Une proposition de loi « pas du tout adaptée »
Selon elle, les magistrats spécialisés disposent « d’une gamme de sanctions qui va de l’avertissement judiciaire à l’emprisonnement ferme ». « Plus de 80 % des jeunes qui passent devant un juge des enfants ne recommencent plus parce que les mesures éducatives mises en place ont permis que la situation s’arrange », affirme la présidente de l’Association française des magistrats de la jeunesse et de la famille.
Alors que l’Assemblée nationale débat d’une proposition de loi « visant à restaurer l’autorité de la justice à l’égard des mineurs délinquants et de leurs parents », elle estime que ce texte présenté « n’est pas du tout adapté aux besoins actuels ». « Il n’y a pas besoin de comparution immédiate pour les mineurs puisqu’on a déjà un système dérogatoire qui s’appelle audience unique et qui fonctionne très bien. Il permet un jugement très rapide, de prononcer des mesures de sûreté, voire de la détention, tout en protégeant vraiment les droits de la défense. On est en train de renoncer complètement aux droits de la défense et au projet éducatif du mineur », assure-t-elle.
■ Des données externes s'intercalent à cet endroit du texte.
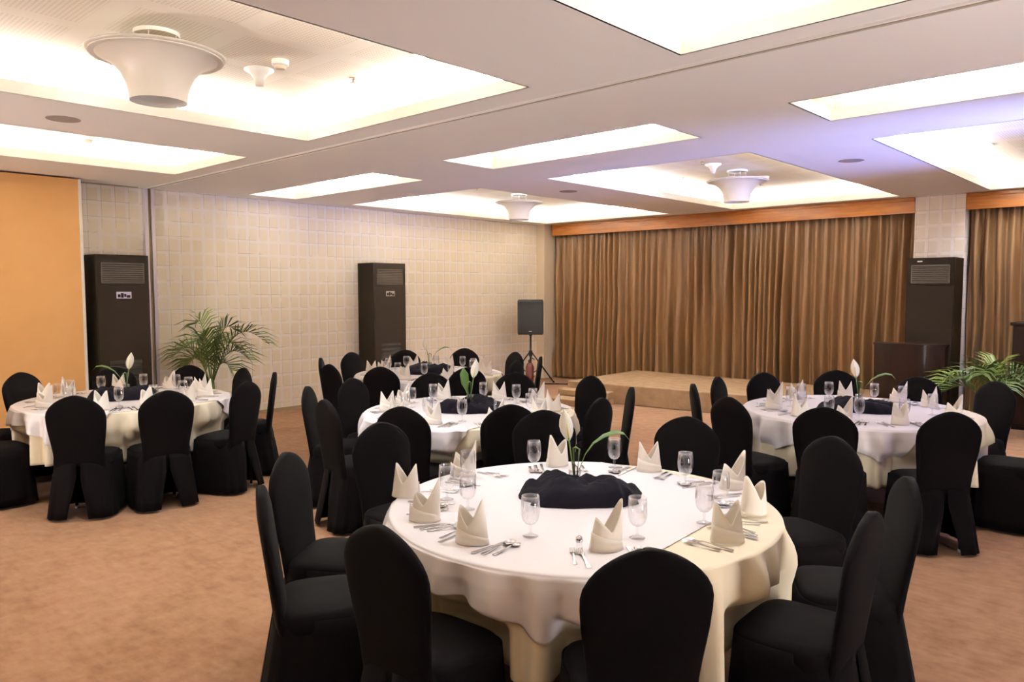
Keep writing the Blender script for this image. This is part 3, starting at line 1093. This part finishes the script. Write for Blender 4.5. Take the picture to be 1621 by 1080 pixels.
def dent(px, py, z, c, chairs, extra):
    """push a hanging cloth point in where a chair seat stands against it"""
    wz = 1 - sstep(0.50, 0.61, z)
    if wz <= 0:
        return px, py
    r = math.hypot(px - c[0], py - c[1])
    ux, uy = (px - c[0]) / r, (py - c[1]) / r
    push = 0
    for (sx, sy, ang) in chairs:
        dx, dy = px - sx, py - sy
        fx_, fy_ = math.cos(ang), math.sin(ang)          # chair's forward
        ly = dx * fx_ + dy * fy_
        lx = -dx * fy_ + dy * fx_
        w = 1 - sstep(0.215, 0.275, abs(lx))
        need = (0.235 + extra) - ly
        if w > 0 and need > 0 and ly > -0.5:
            push = max(push, need * w)
    push *= wz
    return px - ux * push, py - uy * push


def cloth(key, R, chairs, seed):
    c = CEN[key]
    n = 432
    rings = []
    rr = random.Random(seed)
    phs = [rr.uniform(0, 6.28) for _ in range(4)]
    for f in (0.02, 0.5, 0.9, 0.985):
        rings.append([(R * f * math.cos(2 * PI * j / n), R * f * math.sin(2 * PI * j / n), 0.752) for j in range(n)])
    zs = [0.750, 0.744, 0.734, 0.71, 0.68, 0.64, 0.60, 0.56, 0.52, 0.48, 0.44, 0.40, 0.36, 0.335]
    for z in zs:
        t = (0.752 - z) / 0.52
        r = []
        for j in range(n):
            a = 2 * PI * j / n
            fold = 0.55 * math.sin(15 * a + phs[0]) + 0.6 * math.sin(26 * a + phs[1] + t + 0.8 * math.sin(5 * a + phs[3])) + 0.30 * math.sin(43 * a + phs[2])
            rad = R + 0.006 + 0.016 * min(1, t * 8) + fold * (0.022 * min(1, t * 5) + 0.040 * t)
            px, py = c[0] + rad * math.cos(a), c[1] + rad * math.sin(a)
            px, py = dent(px, py, z, c, chairs, 0.0)
            r.append((px - c[0], py - c[1], z))
        rings.append(r)
    return MB().loft(rings, True, False).build('tablecloth', M['cloth'], loc=(c[0], c[1], 0), solid=0.002)


def overlay(key, R, chairs, ang0, half, shift, seed):
    """square satin cloth laid over the round one; its corners hang"""
    c = CEN[key]
    n = 432
    rr = random.Random(seed)
    phs = [rr.uniform(0, 6.28) for _ in range(4)]
    cols = []
    for j in range(n):
        a = 2 * PI * j / n
        dx, dy = math.cos(a - ang0), math.sin(a - ang0)
        # distance from the table centre to the square's edge
        best = 9
        for (nx, ny, lim) in ((1, 0, half + shift[0]), (-1, 0, half - shift[0]), (0, 1, half + shift[1]), (0, -1, half - shift[1])):
            dd = dx * nx + dy * ny
            if dd > 1e-6:
                best = min(best, lim / dd)
        hang = min(max(0.0, best - R), 0.50)
        top = min(best, R - 0.004)
        colp = [(top * f * math.cos(a), top * f * math.sin(a), 0.7565) for f in (0.02, 0.3, 0.6, 0.85, 0.97, 1.0)]
        steps = [(0.008, 0.7562), (0.0135, 0.7545), (0.018, 0.751), (0.020, 0.745)]
        for e_, z_ in steps:
            d_ = min(e_, hang)
            colp.append(((top + (R - top) * min(1, hang / 0.02) + d_) * math.cos(a), (top + (R - top) * min(1, hang / 0.02) + d_) * math.sin(a), z_ if hang > 0.02 else 0.7565))
        for q_ in range(1, 23):
            drop = hang * q_ / 22
            z = 0.7565 - max(0.0115, drop) if hang > 0.02 else 0.7565
            if hang <= 0.02:
                colp.append(colp[-1])
                continue
            t = drop / 0.52
            fold = 0.55 * math.sin(15 * a + phs[0]) + 0.6 * math.sin(26 * a + phs[1] + t + 0.8 * math.sin(5 * a + phs[3])) + 0.30 * math.sin(43 * a + phs[2])
            rad = R + 0.026 + 0.014 * min(1, t * 8) + fold * (0.024 * min(1, t * 5) + 0.042 * t)
            px, py = c[0] + rad * math.cos(a), c[1] + rad * math.sin(a)
            px, py = dent(px, py, z, c, chairs, 0.014)
            colp.append((px - c[0], py - c[1], z))
        cols.append(colp)
    m_ = len(cols[0])
    rings = [[cols[j][i] for j in range(n)] for i in range(m_)]
    return MB().loft(rings, True, False).build('table_overlay', M['overlay'], loc=(c[0], c[1], 0), solid=0.002)


OA = math.radians(4)
OVER = {'T1': (OA, 0.90, (-0.325, -0.11)), 'T2': (OA, 0.90, (-0.33, -0.12)), 'T3': (OA, 0.90, (-0.25, -0.08)),
        'T4': (OA, 0.92, (-0.325, -0.11)), 'TL': (OA, 0.90, (-0.15, -0.09))}
# napkins and goblets of the front table where they stand
NAP1 = [(-2.468, 2.1), (-2.82, 2.281), (-2.105, 2.034), (-1.679, 2.332), (-1.384, 2.739), (-1.459, 3.132), (-1.739, 3.484), (-2.246, 3.519), (-2.69, 3.268), (-2.918, 2.754)]
GOB1 = [(-2.442, 2.332), (-2.634, 2.379), (-1.989, 2.247), (-1.661, 2.522), (-1.56, 2.877), (-1.622, 3.141), (-1.948, 3.39), (-2.429, 3.45), (-2.707, 3.087), (-2.794, 2.668)]

for key in ('T1', 'T2', 'T3', 'T4', 'TL'):
    c, R, nm = CEN[key], RAD[key], TNAME[key]
    rnd = random.Random(key)
    chairs = []
    hours = clock_hours(c, SEATS[key])
    t = thing('banquet_table', 'round banquet table of the %s under its white cloths' % nm, 'table', (c[0], c[1], 0), 0, 'round banquet tables')
    MB().lathe([(R - 0.012, 0.72), (R - 0.004, 0.728), (R - 0.004, 0.742), (R - 0.010, 0.748)], 72).build('tabletop', M['pot'], t, auto=True)
    for sx in (-1, 1):
        for sy in (-1, 1):
            MB().tube([(0.30 * sx, 0.25 * sy, 0.72), (0.34 * sx, 0.28 * sy, 0.0)], 0.014, 8).build('leg', M['grey_plastic'], t)
    for i, (x, y) in enumerate(SEATS[key]):
        a = math.atan2(c[1] - y, c[0] - x)
        px, py = x + 0.25 * math.cos(a), y + 0.25 * math.sin(a)
        chairs.append((px, py, a))
        h = HOURS[hours[i]]
        # which way the backrest looks to the viewer
        v = Vector((-x, -y)).normalized().dot(Vector((math.cos(a), math.sin(a))))
        way = 'back turned to viewer' if v < -0.55 else ('facing the viewer' if v > 0.55 else 'seen from the side')
        place('chair', px, py, 0, a - PI / 2, "black fabric covered chair at %s o'clock of the %s, %s" % (h, nm, way), 'covered chairs at the %s' % nm)
    tag(cloth(key, R, chairs, key), 'cream round tablecloth hanging under the satin overlay on the %s' % nm, 'tablecloth', 'round tablecloths')
    a0, hf, sh = OVER[key]
    tag(overlay(key, R, chairs, a0, hf, sh, key), 'white satin square overlay with hanging corners on the %s' % nm, 'table overlay', 'square satin overlays')
    for i, (x, y) in enumerate(SEATS[key]):
        h = HOURS[hours[i]]
        pl = "at %s o'clock on the %s" % (h, nm)
        if key == 'T1':
            nx, ny = NAP1[i]
            gx, gy = GOB1[i]
            a = math.atan2(ny - c[1], nx - c[0])
        else:
            a = math.atan2(y - c[1], x - c[0])
            nx, ny = c[0] + 0.68 * math.cos(a), c[1] + 0.68 * math.sin(a)
            ag = a + math.radians(14 + rnd.uniform(-5, 5))
            gx, gy = c[0] + 0.53 * math.cos(ag), c[1] + 0.53 * math.sin(ag)
        Z = 0.7585
        kind = 'napkin%d' % ((i * 2 + len(nm)) % 3)
        place(kind, nx, ny, Z + 0.001, math.radians(42.9) + rnd.uniform(-0.5, 0.5) + (PI if rnd.random() < 0.35 else 0), 'folded white napkin standing ' + pl, 'folded napkins on the %s' % nm)
        place('goblet', gx, gy, Z, 0, 'clear water goblet standing ' + pl, 'water goblets on the %s' % nm)
        er = (math.cos(a), math.sin(a))
        # seen from the seat, the right hand lies at +90 deg from the inward direction turned clockwise
        right = (-er[1], er[0])

        def lay(kind, side, inw, turn, label):
            rr_ = 0.72 - inw
            lx = c[0] + er[0] * rr_ + right[0] * side
            ly = c[1] + er[1] * rr_ + right[1] * side
            if math.hypot(lx - c[0], ly - c[1]) > R - 0.09:
                k_ = (R - 0.09) / math.hypot(lx - c[0], ly - c[1])
                lx, ly = c[0] + (lx - c[0]) * k_, c[1] + (ly - c[1]) * k_
            place(kind, lx, ly, Z, a + PI / 2 + turn, label + ' ' + pl, 'cutlery on the %s' % nm)
        lay('knife', 0.095, 0.02, rnd.uniform(-0.06, 0.06), 'steel knife lying right of the napkin')
        lay('spoon', 0.125, 0.02, rnd.uniform(-0.06, 0.06), 'larger steel spoon right of the napkin')
        lay('small_spoon', 0.160, 0.03, rnd.uniform(-0.06, 0.06), 'smaller steel spoon right of the napkin')
        lay('fork', -0.10, 0.01, rnd.uniform(-0.06, 0.06), 'larger steel fork left of the napkin')
        lay('small_fork', -0.135, 0.03, rnd.uniform(-0.06, 0.06), 'smaller steel fork left of the napkin')

# ------------------------------------------------------------------ centrepieces


def centre_cloth(seed, loc, rz, w, d, hmax, label):
    """bunched black cloth: a rumpled heap with an irregular outline"""
    n, m_ = 72, 18
    rings = []
    for i in range(m_):
        s_ = 1 - i / (m_ - 1)
        r = []
        for j in range(n):
            a = 2 * PI * j / n
            o = 1 + 0.16 * noise.noise(Vector((1.6 * math.cos(a), 1.6 * math.sin(a), seed))) + 0.09 * noise.noise(Vector((4 * math.cos(a), 4 * math.sin(a), seed + 3)))
            rad = s_ * o
            x = w * math.copysign(abs(math.cos(a)) ** 0.75, math.cos(a)) * rad
            y = d * math.copysign(abs(math.sin(a)) ** 0.75, math.sin(a)) * rad
            e = 1 - s_ ** 9
            z = hmax * e * (0.70 + 0.55 * noise.noise(Vector((x * 5.5, y * 5.5, seed + 8))) + 0.22 * noise.noise(Vector((x * 17, y * 17, seed))))
            z += 0.012 * e * math.sin(23 * a + 6 * noise.noise(Vector((x * 6, y * 6, seed)))) * (1 - e * 0.5)
            r.append((x, y, max(z, 0.002)))
        rings.append(r)
    return tag(MB().loft(rings, False, True).build('centre_cloth', M['black_cloth'], loc=loc, rot=(0, 0, rz)), label, 'table runner', 'black centre cloths')


def ribbon(mb, pts, widths, wdir, cup=0.0):
    rings = []
    wd = Vector(wdir).normalized()
    for p, w in zip(pts, widths):
        p = Vector(p)
        nrm = Vector((0, -1, 0.2)).normalized()
        row = []
        for k in range(7):
            u = -1 + 2 * k / 6
            row.append(p + wd * w * u + nrm * (cup * w * u * u))
        rings.append(row)
    return mb.loft(rings, False, False, closed=False)


def flowers(loc, rz, label, mirror=1, wide_leaf=False):
    t = thing('flower_arrangement', label, 'flowers', loc, rz, 'flower centrepieces')
    outer = [(0.030, 0.0), (0.033, 0.01), (0.028, 0.05), (0.031, 0.085)]
    MB().lathe(outer + [(r - 0.003, z + 0.003) for r, z in reversed(outer)], 24).build('vase', M['glass'], t)
    k = mirror
    MB().tube([(0.0, 0, 0.02), (-0.012 * k, 0, 0.12), (-0.03 * k, 0, 0.24)], 0.0035, 7).build('stem', M['stem'], t)
    sp_ = MB()
    zs = [0.225, 0.245, 0.27, 0.30, 0.33, 0.352, 0.368, 0.378]
    ws = [0.004, 0.020, 0.031, 0.035, 0.029, 0.018, 0.007, 0.001]
    ribbon(sp_, [(-0.028 * k - (z - 0.225) * 0.16 * k, 0.006, z) for z in zs], ws, (1, 0.25, 0.05), -0.7)
    f = sp_.build('spathe', M['spathe'], t, solid=0.002)
    MB().tube([(-0.031 * k, -0.006, 0.245), (-0.038 * k, -0.008, 0.31)], [0.005, 0.003], 8).build('spadix', M['spadix'], f)
    lf = MB()
    if wide_leaf:
        ribbon(lf, [(0.01 * k, 0.0, 0.06), (0.03 * k, 0, 0.13), (0.04 * k, 0, 0.18), (0.05 * k, 0, 0.26), (0.055 * k, 0, 0.31)], [0.004, 0.012, 0.034, 0.036, 0.004], (1, 0.3, 0), -0.4)
    else:
        ribbon(lf, [(0.012 * k, 0.0, 0.06), (0.05 * k, 0, 0.16), (0.09 * k, 0.0, 0.215), (0.14 * k, 0.0, 0.25), (0.19 * k, 0, 0.268), (0.235 * k, 0, 0.262), (0.265 * k, 0, 0.225)],
               [0.002, 0.003, 0.007, 0.013, 0.014, 0.010, 0.001], (0.25 * -k, 1, 0.5), -0.2)
    lf.build('leaf', M['leaf'], t, solid=0.0015)
    MB().tube([(0, 0.004, 0.05), (-0.006 * k, 0.004, 0.19), (0.004 * k, 0.0, 0.195), (0.022 * k, -0.004, 0.186), (0.012 * k, -0.002, 0.06)], [0.005, 0.005, 0.005, 0.005, 0.004], 8).build('folded_leaf', M['stem'], t)


VIEW = math.radians(42.9)
centre_cloth(2.0, (-2.19, 2.84, 0.758), VIEW, 0.29, 0.19, 0.115, 'bunched black cloth in the middle of the front table')
flowers((-2.23, 2.84, 0.80), VIEW, 'white lily with green leaves rising from the front table')
for key, seed, k, wl, dr in (('T2', 5.0, -1, True, 0.0), ('T3', 8.0, 1, False, 0.1), ('T4', 14.0, 1, False, -0.1), ('TL', 20.0, -1, False, 0.0)):
    c = CEN[key]
    va = math.atan2(c[1], c[0]) - PI / 2
    centre_cloth(seed, (c[0], c[1], 0.758), va, 0.31, 0.20, 0.12, 'bunched black cloth in the middle of the %s' % TNAME[key])
    flowers((c[0], c[1], 0.80), va + dr, 'white lily with green leaves rising from the %s' % TNAME[key], k, wl)

t = thing('salt_shaker', 'small glass salt shaker near the front edge of the front table', 'salt shaker', (-1.72, 2.22, 0.7585))
MB().lathe([(0.014, 0), (0.015, 0.003), (0.011, 0.035), (0.012, 0.045)], 16).build('body', M['glass'], t)
MB().lathe([(0.013, 0.045), (0.014, 0.05), (0.012, 0.062), (0.006, 0.067)], 16).build('cap', M['steel'], t)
Notre dossier violence des mineurs
Quant à la possibilité d’écarter l’« excuse de minorité », des « exceptions sont déjà prévues ». La magistrate estime que la loi, qui a été « revue entièrement il y a trois ans » fonctionne « globalement assez bien ». Ce qu’il faut, ce sont des moyens, « des structures pour accueillir ces jeunes-là, des solutions d’éloignement, et des éducateurs qui interviennent tout de suite ».